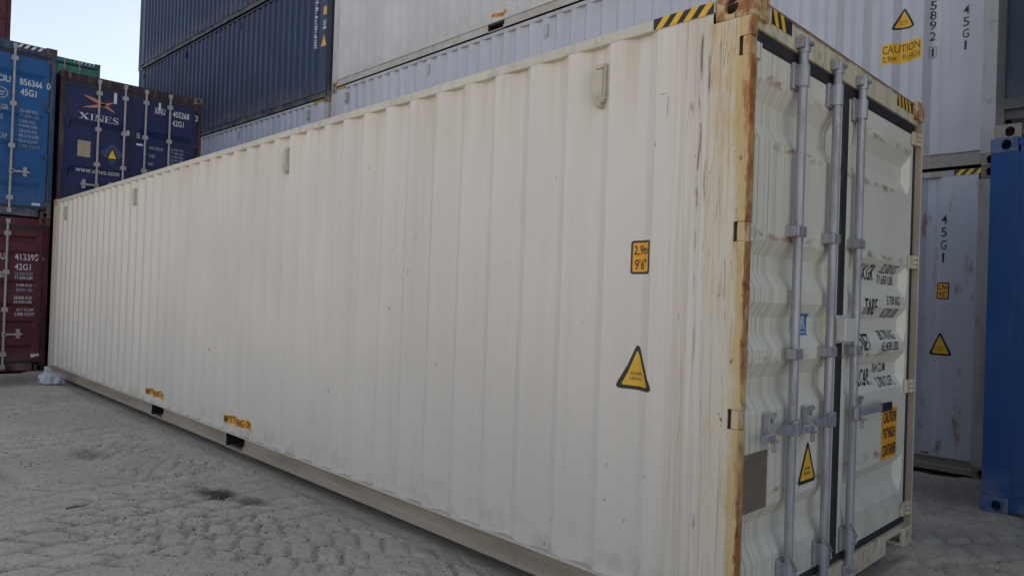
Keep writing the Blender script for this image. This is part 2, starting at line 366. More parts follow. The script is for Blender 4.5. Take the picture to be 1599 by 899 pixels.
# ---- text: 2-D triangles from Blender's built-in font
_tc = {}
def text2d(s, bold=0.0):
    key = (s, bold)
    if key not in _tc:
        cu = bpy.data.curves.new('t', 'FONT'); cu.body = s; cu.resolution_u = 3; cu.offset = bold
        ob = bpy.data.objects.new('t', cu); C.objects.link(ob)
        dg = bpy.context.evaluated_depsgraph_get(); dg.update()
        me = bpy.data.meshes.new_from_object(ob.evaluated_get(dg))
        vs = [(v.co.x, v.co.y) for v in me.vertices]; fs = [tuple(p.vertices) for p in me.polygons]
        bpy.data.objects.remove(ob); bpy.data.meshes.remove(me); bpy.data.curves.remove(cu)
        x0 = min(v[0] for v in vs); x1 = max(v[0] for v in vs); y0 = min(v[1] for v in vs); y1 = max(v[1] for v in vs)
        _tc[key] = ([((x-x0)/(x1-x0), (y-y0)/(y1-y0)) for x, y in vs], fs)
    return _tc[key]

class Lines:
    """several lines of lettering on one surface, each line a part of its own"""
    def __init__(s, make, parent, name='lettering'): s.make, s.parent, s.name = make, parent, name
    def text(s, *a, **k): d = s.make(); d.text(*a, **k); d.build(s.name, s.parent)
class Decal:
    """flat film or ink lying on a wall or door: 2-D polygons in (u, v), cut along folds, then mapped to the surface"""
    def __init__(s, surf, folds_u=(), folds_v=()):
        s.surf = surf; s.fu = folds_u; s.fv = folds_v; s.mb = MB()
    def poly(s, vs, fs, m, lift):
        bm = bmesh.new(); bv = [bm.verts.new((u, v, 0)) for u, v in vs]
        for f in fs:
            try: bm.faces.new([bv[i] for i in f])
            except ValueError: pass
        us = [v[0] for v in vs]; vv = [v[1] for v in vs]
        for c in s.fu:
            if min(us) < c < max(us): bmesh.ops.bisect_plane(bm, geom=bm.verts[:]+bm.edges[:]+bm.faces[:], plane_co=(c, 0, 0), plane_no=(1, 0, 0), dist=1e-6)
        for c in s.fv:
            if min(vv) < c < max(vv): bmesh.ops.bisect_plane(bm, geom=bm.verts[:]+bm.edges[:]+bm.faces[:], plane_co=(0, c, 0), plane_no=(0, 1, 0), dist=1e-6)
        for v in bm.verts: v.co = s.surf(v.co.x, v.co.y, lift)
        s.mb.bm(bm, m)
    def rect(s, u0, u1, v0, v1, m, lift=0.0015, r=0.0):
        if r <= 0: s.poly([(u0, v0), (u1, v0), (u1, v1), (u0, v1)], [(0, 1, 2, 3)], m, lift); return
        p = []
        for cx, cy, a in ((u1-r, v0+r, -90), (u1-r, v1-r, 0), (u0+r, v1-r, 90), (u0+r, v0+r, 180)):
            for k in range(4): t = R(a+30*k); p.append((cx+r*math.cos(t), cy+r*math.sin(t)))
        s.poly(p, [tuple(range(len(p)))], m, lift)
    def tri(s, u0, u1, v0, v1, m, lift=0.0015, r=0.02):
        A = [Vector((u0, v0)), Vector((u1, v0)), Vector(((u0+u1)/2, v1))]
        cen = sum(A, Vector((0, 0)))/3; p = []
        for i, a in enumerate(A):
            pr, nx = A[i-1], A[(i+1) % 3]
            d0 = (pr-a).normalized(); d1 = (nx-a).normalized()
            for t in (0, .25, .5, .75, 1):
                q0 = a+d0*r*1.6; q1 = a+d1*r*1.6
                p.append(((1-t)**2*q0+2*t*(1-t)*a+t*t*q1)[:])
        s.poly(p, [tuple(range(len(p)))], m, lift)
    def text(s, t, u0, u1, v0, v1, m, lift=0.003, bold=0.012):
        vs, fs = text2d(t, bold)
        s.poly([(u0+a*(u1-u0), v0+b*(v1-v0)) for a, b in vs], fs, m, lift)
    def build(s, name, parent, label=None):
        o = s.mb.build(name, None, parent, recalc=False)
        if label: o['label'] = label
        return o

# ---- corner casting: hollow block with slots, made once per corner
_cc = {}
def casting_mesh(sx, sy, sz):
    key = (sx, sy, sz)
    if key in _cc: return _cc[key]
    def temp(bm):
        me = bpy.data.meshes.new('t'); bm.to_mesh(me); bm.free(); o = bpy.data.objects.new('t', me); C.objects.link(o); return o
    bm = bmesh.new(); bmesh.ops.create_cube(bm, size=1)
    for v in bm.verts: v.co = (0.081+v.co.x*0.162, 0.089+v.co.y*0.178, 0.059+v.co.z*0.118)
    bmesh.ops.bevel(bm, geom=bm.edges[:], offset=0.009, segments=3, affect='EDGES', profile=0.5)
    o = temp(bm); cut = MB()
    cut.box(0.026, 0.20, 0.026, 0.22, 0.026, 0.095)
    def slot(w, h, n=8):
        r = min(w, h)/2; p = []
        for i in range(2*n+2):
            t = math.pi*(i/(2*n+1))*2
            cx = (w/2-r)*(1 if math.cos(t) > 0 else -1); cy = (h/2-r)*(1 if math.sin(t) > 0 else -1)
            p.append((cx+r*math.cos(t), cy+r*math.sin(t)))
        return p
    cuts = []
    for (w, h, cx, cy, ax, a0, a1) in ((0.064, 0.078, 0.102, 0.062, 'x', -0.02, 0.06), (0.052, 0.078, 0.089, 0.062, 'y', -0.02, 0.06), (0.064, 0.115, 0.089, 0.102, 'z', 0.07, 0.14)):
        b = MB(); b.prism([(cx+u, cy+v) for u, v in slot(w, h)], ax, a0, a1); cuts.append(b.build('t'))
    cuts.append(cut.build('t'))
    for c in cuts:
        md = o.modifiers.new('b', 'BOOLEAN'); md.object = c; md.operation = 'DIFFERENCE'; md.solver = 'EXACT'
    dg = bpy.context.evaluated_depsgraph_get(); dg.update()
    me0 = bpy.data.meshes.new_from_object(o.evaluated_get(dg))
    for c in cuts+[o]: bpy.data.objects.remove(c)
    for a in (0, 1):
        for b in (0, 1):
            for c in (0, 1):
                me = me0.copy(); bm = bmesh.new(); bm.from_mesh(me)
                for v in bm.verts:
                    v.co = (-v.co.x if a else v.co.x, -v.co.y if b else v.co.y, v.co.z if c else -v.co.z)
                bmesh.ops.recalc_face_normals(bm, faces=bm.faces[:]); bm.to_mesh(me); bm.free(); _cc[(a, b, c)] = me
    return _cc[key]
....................
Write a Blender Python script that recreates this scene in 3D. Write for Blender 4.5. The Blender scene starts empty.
....................
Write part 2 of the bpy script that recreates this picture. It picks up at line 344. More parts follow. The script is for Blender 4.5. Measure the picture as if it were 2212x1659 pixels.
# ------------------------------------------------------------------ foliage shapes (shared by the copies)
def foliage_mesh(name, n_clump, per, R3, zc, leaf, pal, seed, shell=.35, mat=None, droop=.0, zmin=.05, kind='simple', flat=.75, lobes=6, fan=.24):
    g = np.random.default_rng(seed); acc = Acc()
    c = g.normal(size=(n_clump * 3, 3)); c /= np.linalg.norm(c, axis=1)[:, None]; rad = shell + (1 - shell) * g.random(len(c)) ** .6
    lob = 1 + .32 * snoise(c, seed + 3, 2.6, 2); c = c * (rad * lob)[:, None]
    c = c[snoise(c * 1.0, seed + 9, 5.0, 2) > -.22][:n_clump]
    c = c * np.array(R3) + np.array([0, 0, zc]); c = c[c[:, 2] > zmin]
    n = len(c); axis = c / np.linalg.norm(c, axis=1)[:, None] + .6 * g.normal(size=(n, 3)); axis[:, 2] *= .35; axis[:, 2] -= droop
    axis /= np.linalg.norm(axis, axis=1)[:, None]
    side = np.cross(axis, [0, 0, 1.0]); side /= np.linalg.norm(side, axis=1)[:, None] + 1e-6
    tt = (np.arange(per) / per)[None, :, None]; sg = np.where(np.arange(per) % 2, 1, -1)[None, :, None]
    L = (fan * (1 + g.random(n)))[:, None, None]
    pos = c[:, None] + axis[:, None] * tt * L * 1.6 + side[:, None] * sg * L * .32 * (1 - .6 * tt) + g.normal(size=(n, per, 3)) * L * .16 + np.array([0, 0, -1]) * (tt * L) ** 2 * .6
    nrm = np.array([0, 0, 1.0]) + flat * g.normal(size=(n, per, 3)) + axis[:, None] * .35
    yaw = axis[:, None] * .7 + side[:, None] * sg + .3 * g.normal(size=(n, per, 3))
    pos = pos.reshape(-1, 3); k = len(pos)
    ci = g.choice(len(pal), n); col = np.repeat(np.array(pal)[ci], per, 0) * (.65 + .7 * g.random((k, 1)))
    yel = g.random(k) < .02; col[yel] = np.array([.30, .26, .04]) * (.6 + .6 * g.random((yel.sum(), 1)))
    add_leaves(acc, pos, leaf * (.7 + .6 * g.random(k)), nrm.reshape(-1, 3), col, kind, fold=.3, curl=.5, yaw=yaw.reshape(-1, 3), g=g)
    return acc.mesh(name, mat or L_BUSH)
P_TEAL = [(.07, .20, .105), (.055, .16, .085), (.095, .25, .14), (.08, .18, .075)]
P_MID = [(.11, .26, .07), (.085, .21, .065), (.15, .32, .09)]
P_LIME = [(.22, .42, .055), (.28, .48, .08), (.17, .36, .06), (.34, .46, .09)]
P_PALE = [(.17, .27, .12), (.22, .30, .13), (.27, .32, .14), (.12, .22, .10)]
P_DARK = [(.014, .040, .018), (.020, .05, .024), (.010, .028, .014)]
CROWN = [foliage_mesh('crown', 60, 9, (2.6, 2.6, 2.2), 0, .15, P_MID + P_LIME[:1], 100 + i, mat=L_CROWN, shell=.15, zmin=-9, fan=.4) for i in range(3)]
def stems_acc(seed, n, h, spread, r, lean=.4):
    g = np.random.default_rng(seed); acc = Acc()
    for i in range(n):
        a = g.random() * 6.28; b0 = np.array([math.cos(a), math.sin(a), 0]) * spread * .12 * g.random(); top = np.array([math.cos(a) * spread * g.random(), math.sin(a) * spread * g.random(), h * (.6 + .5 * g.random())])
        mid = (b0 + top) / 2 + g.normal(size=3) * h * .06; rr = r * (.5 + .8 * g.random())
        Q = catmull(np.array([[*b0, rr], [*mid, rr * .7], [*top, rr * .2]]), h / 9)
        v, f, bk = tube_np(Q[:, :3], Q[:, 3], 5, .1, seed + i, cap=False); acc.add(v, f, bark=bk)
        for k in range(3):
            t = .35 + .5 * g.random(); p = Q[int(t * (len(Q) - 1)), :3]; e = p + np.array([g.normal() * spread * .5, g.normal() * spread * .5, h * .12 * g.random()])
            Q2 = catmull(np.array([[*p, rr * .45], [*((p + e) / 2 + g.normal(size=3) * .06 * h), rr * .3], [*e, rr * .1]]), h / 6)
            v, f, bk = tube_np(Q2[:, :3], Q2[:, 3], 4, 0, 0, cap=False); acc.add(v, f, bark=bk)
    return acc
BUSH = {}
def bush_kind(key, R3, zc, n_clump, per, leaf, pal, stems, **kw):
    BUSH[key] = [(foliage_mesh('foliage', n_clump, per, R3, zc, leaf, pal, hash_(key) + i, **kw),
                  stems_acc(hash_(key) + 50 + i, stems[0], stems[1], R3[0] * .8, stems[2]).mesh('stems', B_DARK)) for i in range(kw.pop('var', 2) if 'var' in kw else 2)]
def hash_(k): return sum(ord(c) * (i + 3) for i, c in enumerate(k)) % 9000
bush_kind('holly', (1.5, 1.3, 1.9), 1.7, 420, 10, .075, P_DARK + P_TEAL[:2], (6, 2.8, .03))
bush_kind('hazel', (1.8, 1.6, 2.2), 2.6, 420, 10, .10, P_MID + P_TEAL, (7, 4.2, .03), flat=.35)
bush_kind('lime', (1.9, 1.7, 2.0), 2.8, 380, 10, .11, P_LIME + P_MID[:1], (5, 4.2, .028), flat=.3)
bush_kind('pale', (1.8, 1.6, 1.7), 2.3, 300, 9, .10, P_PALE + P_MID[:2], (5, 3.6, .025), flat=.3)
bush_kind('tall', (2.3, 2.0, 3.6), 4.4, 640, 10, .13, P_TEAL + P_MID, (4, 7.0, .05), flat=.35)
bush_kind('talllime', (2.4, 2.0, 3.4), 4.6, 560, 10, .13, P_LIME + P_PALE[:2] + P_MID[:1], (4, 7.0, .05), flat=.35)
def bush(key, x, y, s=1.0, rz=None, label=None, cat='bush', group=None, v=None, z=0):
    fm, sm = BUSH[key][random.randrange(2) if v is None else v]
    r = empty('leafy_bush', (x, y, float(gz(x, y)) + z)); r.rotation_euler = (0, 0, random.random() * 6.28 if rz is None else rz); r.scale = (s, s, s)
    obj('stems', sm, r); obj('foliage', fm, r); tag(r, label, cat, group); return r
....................
Find the word "recreates" in the records and pull out each line that has it.

__Correct answer__
Write a Blender Python script that recreates this scene in 3D. Write for Blender 4.5. The Blender scene starts empty.
Write part 2 of the bpy script that recreates this picture. It picks up at line 344. More parts follow. The script is for Blender 4.5. Measure the picture as if it were 2212x1659 pixels.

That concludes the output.